Stated exercise: Where a line of the material contains the string "pixels", copy that line.

- - - -

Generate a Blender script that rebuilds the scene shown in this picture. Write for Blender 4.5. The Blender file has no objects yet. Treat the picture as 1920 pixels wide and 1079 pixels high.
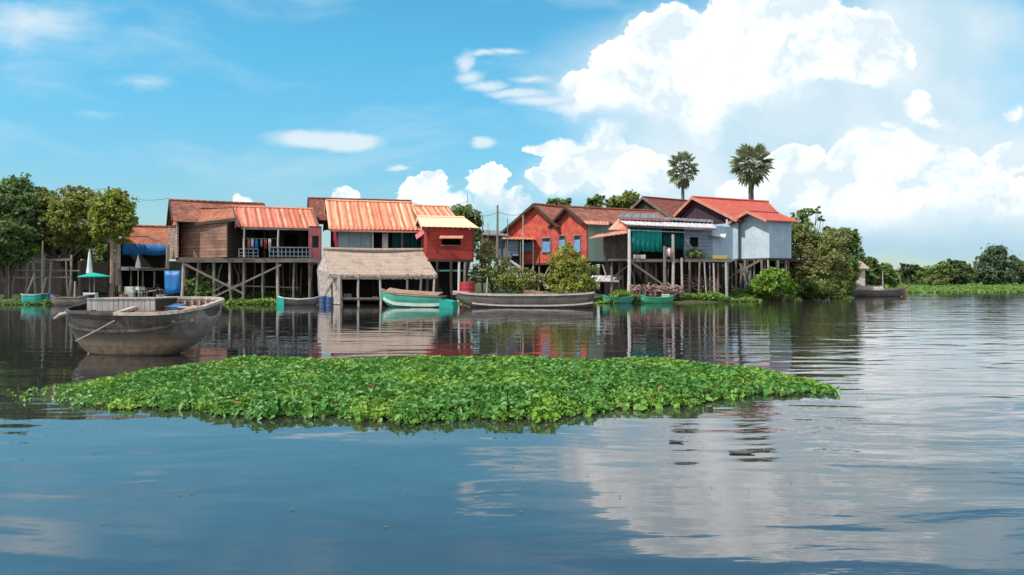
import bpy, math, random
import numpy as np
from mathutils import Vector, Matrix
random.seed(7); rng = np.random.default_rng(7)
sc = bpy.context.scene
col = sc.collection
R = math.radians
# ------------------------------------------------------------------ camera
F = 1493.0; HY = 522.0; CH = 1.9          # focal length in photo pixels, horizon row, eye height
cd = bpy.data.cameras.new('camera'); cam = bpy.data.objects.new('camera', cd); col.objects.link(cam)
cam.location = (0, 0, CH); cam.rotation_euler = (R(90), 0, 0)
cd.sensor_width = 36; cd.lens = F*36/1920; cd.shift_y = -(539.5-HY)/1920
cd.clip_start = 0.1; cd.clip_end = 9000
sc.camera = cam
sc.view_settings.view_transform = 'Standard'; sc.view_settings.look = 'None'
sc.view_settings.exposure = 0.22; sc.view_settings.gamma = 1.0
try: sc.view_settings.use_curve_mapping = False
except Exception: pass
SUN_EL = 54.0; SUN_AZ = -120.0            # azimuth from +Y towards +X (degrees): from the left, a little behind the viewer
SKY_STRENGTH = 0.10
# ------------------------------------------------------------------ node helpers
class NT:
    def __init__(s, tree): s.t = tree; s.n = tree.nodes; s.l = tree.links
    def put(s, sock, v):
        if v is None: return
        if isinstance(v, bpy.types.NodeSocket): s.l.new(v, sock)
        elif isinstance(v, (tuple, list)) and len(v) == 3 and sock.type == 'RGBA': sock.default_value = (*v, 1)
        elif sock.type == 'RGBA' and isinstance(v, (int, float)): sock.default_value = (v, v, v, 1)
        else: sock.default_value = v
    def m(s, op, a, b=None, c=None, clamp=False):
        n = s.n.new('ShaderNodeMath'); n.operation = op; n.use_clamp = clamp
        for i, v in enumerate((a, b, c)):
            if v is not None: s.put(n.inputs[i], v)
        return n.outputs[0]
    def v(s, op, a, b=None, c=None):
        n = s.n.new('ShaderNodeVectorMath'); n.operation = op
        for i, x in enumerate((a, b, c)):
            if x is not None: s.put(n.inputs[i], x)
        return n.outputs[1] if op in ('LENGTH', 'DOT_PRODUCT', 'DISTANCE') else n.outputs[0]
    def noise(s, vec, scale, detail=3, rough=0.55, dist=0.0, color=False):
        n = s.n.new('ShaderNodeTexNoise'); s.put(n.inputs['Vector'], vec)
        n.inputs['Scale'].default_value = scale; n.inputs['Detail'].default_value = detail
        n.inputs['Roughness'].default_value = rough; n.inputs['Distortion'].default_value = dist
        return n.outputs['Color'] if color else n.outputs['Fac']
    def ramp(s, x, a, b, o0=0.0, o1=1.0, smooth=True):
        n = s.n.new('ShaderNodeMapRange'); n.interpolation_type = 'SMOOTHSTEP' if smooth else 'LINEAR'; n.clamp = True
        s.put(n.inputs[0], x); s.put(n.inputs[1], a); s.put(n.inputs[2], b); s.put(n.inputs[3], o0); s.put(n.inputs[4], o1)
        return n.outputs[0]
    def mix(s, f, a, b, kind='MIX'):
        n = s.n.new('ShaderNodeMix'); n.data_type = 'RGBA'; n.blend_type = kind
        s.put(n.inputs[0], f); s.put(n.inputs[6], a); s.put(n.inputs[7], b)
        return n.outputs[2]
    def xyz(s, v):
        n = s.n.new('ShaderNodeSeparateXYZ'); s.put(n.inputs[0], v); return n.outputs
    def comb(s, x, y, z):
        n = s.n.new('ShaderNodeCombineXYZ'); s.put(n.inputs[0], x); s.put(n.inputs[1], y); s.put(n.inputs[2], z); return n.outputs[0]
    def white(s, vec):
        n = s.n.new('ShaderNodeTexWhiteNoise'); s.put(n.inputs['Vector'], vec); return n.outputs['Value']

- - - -

Complete answer:
Generate a Blender script that rebuilds the scene shown in this picture. Write for Blender 4.5. The Blender file has no objects yet. Treat the picture as 1920 pixels wide and 1079 pixels high.
F = 1493.0; HY = 522.0; CH = 1.9          # focal length in photo pixels, horizon row, eye height